Although there’s more snow than there was a month ago, the Sierra snowpack remains at levels well below the average.

On Thursday, managers for California’s Department of Water Resources found little snowpack when they conducted this winter’s second manual snow survey at Phillips Station, east of Sacramento.

Measurements showed that the snow water equivalent at Phillips Station is just  2.6 inches–14% of the average for this date. Snow water equivalent is the amount of water contained within the snowpack, or, in other words, the depth of water that would result should the entire snowpack melt.

Statewide snowpack measurements are only slightly higher: electronic snow sensors across the Sierra Nevada show that snowpack levels are only at 27% of what is normal for February 1st, a level rather close to the 25% recorded in 2015 at this date, a year when California saw the worst snowpack on record.

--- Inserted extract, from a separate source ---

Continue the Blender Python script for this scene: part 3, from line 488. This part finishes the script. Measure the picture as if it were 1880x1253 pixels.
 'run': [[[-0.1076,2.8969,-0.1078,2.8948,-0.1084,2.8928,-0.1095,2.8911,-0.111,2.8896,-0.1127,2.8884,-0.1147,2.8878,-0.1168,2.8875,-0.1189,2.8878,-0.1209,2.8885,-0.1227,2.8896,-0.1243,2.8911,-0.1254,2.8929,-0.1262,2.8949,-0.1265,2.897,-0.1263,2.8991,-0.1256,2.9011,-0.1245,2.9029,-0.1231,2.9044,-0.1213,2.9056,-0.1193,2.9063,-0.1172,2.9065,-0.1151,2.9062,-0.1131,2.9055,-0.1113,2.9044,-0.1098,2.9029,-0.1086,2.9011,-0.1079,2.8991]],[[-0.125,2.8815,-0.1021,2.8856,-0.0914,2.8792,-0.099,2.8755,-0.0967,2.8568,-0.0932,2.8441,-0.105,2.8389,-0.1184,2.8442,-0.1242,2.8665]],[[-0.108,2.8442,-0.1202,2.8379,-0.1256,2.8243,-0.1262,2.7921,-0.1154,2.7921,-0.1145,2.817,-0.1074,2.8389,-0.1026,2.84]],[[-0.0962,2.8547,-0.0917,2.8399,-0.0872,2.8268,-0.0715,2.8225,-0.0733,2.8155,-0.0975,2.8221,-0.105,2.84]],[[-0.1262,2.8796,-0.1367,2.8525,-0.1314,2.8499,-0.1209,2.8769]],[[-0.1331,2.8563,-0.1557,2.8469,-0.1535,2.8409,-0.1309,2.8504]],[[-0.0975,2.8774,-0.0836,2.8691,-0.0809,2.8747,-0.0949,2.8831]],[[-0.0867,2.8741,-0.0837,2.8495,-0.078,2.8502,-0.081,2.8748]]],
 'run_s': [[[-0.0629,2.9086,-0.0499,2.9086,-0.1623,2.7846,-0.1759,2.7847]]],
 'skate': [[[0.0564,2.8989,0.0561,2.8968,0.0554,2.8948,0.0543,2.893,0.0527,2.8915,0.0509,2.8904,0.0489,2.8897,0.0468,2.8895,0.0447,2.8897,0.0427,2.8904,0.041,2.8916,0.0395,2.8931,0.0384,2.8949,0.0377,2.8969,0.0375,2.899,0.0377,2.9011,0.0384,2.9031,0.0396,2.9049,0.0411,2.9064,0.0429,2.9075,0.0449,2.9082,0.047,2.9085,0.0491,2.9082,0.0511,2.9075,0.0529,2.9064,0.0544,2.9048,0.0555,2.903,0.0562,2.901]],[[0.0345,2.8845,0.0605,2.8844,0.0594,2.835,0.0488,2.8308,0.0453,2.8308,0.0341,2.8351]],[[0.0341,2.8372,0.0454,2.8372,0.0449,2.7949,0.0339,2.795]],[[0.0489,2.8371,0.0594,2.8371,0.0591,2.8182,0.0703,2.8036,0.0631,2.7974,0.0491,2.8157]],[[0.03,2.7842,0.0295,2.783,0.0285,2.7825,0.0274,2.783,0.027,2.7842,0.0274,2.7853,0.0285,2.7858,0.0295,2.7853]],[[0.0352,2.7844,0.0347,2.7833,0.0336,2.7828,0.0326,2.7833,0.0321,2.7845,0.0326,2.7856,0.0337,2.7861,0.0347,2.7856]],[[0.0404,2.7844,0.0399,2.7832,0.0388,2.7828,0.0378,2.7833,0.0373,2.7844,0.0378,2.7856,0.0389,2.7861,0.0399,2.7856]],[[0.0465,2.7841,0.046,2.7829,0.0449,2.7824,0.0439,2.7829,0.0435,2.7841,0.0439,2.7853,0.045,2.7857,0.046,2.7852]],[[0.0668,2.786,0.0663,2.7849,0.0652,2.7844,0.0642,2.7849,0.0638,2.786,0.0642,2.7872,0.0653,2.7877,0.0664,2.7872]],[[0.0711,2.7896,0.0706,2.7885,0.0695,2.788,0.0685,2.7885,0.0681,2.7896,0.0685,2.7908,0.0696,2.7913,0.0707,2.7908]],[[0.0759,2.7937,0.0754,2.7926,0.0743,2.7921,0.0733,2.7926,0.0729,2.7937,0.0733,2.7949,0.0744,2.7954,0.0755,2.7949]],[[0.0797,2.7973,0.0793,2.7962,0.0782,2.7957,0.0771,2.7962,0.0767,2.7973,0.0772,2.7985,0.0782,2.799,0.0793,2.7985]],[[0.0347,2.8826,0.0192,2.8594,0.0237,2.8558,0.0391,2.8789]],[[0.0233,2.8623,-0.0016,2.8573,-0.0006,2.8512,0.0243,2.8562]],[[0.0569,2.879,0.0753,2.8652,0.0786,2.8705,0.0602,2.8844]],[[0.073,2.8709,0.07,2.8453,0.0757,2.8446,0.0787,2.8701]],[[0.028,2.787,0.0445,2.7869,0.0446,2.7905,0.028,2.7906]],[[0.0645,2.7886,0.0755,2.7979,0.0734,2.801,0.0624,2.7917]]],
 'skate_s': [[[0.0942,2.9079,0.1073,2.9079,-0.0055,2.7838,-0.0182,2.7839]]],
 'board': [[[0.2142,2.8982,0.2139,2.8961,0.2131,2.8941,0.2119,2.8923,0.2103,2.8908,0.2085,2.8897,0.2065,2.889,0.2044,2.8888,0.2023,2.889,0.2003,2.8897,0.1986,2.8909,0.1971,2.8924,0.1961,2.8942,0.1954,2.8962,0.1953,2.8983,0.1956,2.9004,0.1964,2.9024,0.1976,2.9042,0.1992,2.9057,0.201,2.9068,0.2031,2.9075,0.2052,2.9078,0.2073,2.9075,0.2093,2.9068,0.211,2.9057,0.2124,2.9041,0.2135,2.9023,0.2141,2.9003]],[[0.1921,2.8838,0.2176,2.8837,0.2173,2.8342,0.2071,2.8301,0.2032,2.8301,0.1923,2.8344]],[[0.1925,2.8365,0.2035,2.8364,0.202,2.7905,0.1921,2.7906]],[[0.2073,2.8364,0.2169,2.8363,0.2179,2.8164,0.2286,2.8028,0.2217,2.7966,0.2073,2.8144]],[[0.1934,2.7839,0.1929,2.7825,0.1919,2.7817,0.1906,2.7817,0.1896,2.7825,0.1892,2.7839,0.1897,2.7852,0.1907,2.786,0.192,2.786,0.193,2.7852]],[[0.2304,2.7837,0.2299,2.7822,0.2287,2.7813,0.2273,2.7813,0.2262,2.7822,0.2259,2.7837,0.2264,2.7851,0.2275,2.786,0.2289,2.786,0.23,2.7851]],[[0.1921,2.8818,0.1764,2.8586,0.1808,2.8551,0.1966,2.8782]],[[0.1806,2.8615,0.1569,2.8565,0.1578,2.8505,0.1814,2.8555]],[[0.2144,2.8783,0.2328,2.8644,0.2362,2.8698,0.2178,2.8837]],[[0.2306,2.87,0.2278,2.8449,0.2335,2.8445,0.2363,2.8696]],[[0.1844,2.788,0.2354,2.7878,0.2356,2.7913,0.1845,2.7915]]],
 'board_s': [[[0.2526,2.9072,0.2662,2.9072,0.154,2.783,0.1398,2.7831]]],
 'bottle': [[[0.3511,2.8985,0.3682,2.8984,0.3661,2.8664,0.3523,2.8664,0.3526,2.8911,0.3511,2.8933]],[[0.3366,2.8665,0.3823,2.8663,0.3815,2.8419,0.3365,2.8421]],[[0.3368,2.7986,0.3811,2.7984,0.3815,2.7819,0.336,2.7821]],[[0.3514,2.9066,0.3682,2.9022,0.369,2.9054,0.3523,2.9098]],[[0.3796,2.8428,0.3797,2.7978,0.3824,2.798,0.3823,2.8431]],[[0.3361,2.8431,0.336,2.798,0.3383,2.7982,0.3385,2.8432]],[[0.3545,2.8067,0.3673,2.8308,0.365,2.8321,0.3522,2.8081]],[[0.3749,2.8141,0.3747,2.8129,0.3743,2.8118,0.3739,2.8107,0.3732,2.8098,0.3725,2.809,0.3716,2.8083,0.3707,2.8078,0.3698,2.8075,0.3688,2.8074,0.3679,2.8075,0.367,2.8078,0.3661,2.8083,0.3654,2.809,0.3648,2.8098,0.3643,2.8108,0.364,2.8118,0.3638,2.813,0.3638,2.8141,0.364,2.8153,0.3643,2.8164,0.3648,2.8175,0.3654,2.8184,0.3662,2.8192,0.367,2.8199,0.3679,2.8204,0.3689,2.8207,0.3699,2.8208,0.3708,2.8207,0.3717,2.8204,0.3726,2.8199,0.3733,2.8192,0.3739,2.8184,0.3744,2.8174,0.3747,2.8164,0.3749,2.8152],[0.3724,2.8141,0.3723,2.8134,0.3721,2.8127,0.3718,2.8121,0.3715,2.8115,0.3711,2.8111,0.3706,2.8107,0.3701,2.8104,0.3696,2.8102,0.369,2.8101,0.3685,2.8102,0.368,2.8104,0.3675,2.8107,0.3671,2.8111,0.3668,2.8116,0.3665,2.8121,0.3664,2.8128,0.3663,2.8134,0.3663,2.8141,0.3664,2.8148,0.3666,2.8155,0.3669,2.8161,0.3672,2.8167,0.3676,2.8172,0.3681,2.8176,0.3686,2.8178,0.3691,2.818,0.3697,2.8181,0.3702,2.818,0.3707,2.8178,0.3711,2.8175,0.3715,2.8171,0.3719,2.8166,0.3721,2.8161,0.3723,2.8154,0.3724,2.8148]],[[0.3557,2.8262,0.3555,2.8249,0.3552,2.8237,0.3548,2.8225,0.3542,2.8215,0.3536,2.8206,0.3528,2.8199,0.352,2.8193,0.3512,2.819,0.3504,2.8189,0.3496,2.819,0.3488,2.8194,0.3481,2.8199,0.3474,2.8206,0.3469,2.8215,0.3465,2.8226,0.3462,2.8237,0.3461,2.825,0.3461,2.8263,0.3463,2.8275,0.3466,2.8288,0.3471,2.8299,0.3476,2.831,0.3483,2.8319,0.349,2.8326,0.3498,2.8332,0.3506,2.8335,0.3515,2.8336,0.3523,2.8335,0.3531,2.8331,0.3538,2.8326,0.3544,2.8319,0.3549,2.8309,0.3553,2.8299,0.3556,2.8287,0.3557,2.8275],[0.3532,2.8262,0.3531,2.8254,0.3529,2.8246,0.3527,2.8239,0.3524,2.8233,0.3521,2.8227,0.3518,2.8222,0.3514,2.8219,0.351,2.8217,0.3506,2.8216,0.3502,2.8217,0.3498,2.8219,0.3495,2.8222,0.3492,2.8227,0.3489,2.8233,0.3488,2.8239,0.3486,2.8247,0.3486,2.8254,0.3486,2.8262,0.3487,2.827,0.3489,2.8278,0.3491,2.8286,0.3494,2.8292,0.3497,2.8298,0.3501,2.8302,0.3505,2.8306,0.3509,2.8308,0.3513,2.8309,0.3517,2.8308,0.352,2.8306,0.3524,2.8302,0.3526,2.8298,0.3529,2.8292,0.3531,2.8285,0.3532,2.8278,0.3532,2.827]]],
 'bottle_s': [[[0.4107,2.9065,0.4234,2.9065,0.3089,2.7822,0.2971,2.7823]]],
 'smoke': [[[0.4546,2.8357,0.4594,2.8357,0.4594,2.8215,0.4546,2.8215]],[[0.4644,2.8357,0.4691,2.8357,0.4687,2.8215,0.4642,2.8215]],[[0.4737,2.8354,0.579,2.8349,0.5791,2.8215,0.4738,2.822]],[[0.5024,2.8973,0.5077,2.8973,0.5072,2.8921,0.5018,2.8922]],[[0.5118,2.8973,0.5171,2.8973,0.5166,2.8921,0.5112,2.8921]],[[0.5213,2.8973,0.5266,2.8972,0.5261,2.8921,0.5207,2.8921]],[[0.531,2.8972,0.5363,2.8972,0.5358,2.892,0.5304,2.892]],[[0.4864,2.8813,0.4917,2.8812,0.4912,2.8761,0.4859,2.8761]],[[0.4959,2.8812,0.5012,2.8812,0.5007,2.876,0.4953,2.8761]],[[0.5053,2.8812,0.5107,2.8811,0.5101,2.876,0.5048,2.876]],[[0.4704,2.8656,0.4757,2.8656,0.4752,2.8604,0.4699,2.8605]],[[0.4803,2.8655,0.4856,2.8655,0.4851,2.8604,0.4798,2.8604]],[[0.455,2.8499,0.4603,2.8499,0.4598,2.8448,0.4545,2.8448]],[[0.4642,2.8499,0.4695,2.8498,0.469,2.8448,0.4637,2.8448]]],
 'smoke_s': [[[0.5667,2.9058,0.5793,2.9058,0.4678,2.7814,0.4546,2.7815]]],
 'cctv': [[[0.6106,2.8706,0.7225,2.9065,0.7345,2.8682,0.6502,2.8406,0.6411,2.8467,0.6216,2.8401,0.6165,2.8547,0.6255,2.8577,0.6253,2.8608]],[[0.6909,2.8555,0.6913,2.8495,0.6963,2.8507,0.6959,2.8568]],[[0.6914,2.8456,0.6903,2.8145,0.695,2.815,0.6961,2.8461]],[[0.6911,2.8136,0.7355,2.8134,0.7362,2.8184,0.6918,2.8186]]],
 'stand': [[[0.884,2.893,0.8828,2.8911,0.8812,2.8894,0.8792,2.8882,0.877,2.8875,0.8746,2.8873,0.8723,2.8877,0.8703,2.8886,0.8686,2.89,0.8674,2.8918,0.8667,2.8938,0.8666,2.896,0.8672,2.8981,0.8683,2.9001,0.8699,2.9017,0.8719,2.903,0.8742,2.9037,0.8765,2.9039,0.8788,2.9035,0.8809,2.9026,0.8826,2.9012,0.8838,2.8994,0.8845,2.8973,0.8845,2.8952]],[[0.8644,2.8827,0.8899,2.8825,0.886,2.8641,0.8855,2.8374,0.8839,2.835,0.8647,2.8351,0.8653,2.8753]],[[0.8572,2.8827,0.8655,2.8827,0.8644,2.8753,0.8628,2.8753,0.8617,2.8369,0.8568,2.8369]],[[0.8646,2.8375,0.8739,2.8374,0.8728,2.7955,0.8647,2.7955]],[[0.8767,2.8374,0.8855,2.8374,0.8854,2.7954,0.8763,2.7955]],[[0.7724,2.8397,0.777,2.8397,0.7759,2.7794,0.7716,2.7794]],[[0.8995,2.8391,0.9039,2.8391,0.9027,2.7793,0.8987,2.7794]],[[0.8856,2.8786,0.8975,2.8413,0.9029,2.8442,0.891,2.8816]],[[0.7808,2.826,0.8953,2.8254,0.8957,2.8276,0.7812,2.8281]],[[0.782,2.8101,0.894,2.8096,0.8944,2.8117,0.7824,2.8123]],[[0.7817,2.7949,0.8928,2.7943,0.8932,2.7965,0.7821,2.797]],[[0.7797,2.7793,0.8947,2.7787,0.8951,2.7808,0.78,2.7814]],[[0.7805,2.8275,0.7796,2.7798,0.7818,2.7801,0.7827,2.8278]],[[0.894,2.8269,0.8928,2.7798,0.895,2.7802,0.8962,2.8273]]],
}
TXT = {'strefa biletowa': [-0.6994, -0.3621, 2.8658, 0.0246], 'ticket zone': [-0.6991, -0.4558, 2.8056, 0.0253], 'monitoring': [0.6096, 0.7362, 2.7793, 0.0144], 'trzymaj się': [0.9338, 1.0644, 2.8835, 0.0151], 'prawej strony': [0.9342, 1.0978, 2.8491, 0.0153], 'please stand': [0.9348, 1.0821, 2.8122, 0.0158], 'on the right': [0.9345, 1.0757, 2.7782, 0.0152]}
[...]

“It’s not nearly where we’d like to be,” said Frank Gehrke, Chief of the California Cooperative Snow Surveys Program, in a video posted by the Department of Water Resources.

Snowpack Cool Davis
Left, Courtney Obergbell, General Forecaster for the National Weather Service, assists Frank Gehrke, Chief of the California Cooperative Snow Surveys Program with the second snow survey of the 2018 snow season at Phillips Station in the Sierra Nevada Mountains. (Dale Kolke/California Department of Water Resources).

So, why is snowpack important?

Most of California’s precipitation falls during the winter, accumulating as snow at high elevations in the Sierra Nevadas and Southern Cascades. From April to July, as temperatures warm, this snow melts and runs off, feeding rivers and streams in California.

Normally, snowpack provides one-third of California’s water supply. The snowpack affects Davis’ water supply, since the City of Davis now relies on surface water from the Sacramento River as its primary source of water. Previously, the city relied solely on groundwater.

The water that feeds into the Sacramento River ultimately comes from a mixture of tributary streams, fed by rainfall and snowmelt, and springs, so water stored by the snowpack is an important source of Davis’ water supply.

How does this year’s snowpack compare to previous years?

This year’s warm, dry winter provides quite the contrast to last year, when the snowpack was much higher than average. On February 1st, 2017, the snowpack was 174% of the historic average for that date.

Snowpack Cool Davis
Satellite imagery showing the extent of the snowpack on January 27, 2017 (left) versus January 28, 2018 (right). Photo credit: NASA Worldview.

During California’s recent historic drought, however, the story was quite different. 2015 saw the lowest snowpack level for the Sierras since monitoring began in 1950: On April 1st, 2015, snow water equivalent in the Sierra snowpack was only 5% of the historic average.

And the snowpack wasn’t just the lowest it’s been since 1950. Using tree ring data, scientists found that the 2015 snowpack was the worst it had been in 500 years.

So it’s concerning that current snowpack levels–27% of average–are so close to the 25% seen in 2015 at this time.

According to the U.S. Drought Monitor, currently 73% of California is abnormally dry, including the 43% of the state that is in a moderate drought. This means that over 24 million California residents are currently living in drought areas.

Although “it’s worth being concerned” about the snowpack, said Doug Carlson, a spokesperson for the Department of Water Resources, “it’s too soon to be alarmed about what we see.”

The good news: California’s reservoirs

Though the snowpack is well below average, Doug Carlson points out that California’s reservoirs are full of water, thanks to last year’s historically wet winter.

As of a January estimate by the Department of Water Resources, 154 reservoirs are filled to above their historic averages. Total storage in these reservoirs is estimated to be at 106% of the average for this time of year, which can act as a buffer if drought does occur.

What changes are predicted for snowpack in the future?

Scientists expect that rising temperatures due to climate change will drastically reduce snowpack levels in the future.

In addition to less snow falling, rising temperatures will cause the snowpack to melt earlier, leading to a longer dry season and less water for Californians to use in the summer.

As for this year, only time will tell if California will experience another drought. The Department of Water Resources tends not to speculate, since “California’s weather is so variable,” as Doug Carlson explained.

As Frank Gehrke pointed out, “There’s still a lot of the winter left. Anything can happen as we move on through the rest of the season.”